Matt, the divide in public perception continues to fascinate.
The first question has a correct answer. The second -- public opinion of the news coverage -- is more complicated. I'm a climate scientist, and I'm not 100% certain how I should answer that question. No doubt, the issue is vastly under-reported (given its importance). When global warming is covered, the reporting is sometimes sensationalist, due either to the nature of today's media or to a lack of understanding of the nuances.
So we see that politics is about ideology, not science. That is a two way street and as far as objective reality is concerned it is all but irrelevant.

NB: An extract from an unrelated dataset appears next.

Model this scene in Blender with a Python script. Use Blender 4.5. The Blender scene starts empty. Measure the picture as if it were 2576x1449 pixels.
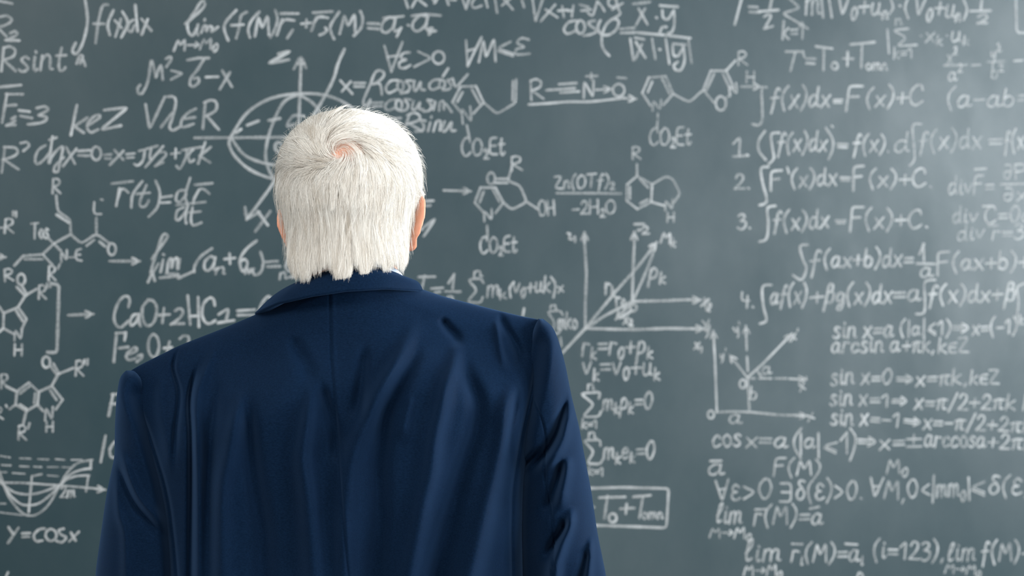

A review of historic movements in understanding science and technology reveals that the public and the scientists both seperately and collectively can be wrong frequently enough to give a anyone who is seeking solutions reason to be suspicious of consensus, and to view science not as a way to find the solution but to come up with more questions,in contrast with politics which is all about eliminating question...which is why politics can seem to be so pervese and why it is so easily subverted.
For instance, I like Al Gore as a presenter and admire his life in public service, but I can't overlook his selection of Joe Lieberman (which more than Nader caused Bush to be prez) and earlier,when he was VP he came up with a grand program to reduce paperwork in the Federal Government...anyone who was a Federal employee then couldn't help but see Al Gore as the complete dipped-in-doodoo beaurocrat who comes up with a program to eliminate an inefficiency by some hairbrained scheme which will never work because it so fails to understand how things work at the groud level...I don't doubt the Government Paperwork Reduction Act reduced the paperwork for Al Gore but it certainly didn't help the vast majority of the people who create the vast majority of paperwork.
So, now it's Global Warming. No doubt global warming exists, as it has since the end of the YOunger Dryas...and will vascillate in accordance with complex imputs, and I know, like any kid that had a weekly reader in the 60s all about the greenhouse effect and Venus, but I also know that the actual mechanism is far too complex and that any formula with that many vairable is subject to an awfull lot of uncertainty. I also know that CO2 doesn't absorb all the infrared frequencies so it's not going to simply go up an dup and up as alarmists would have us believe.
Every day we read about the destruction of habitat due to human impacts but only anxiety over "what if" the planet warms a few degrees. The loss of populations is due to impoverished and lost habitat, not warming habitat...and to mislead people that Earth could become like Venus while failing to mention that Venus is a whole lot different than Earth and 20 million miles closer to the sun. How convenient to not have mentioned, let alone stress that fact.
I would love to see the estimated 45 trillion dollars it is expected to cost to reign-in CO2 applied towards habitat all over the world. As for Polar Bears...Polar Bears are very adaptable and if all the ice vanished tomorrow, they'd be just fine provided the seals and bird rookeries on which they feed were allowed to reclaim the habitats from which they've been expunged due to human's greedy management practices. At one time the great white sea bears lived from the St Lawrence to the Straits of Gibraltar, feasting on vast populations of seals and bird rookeries, now gone and the baseline has shifted so far that we don't even recognize what we've lost.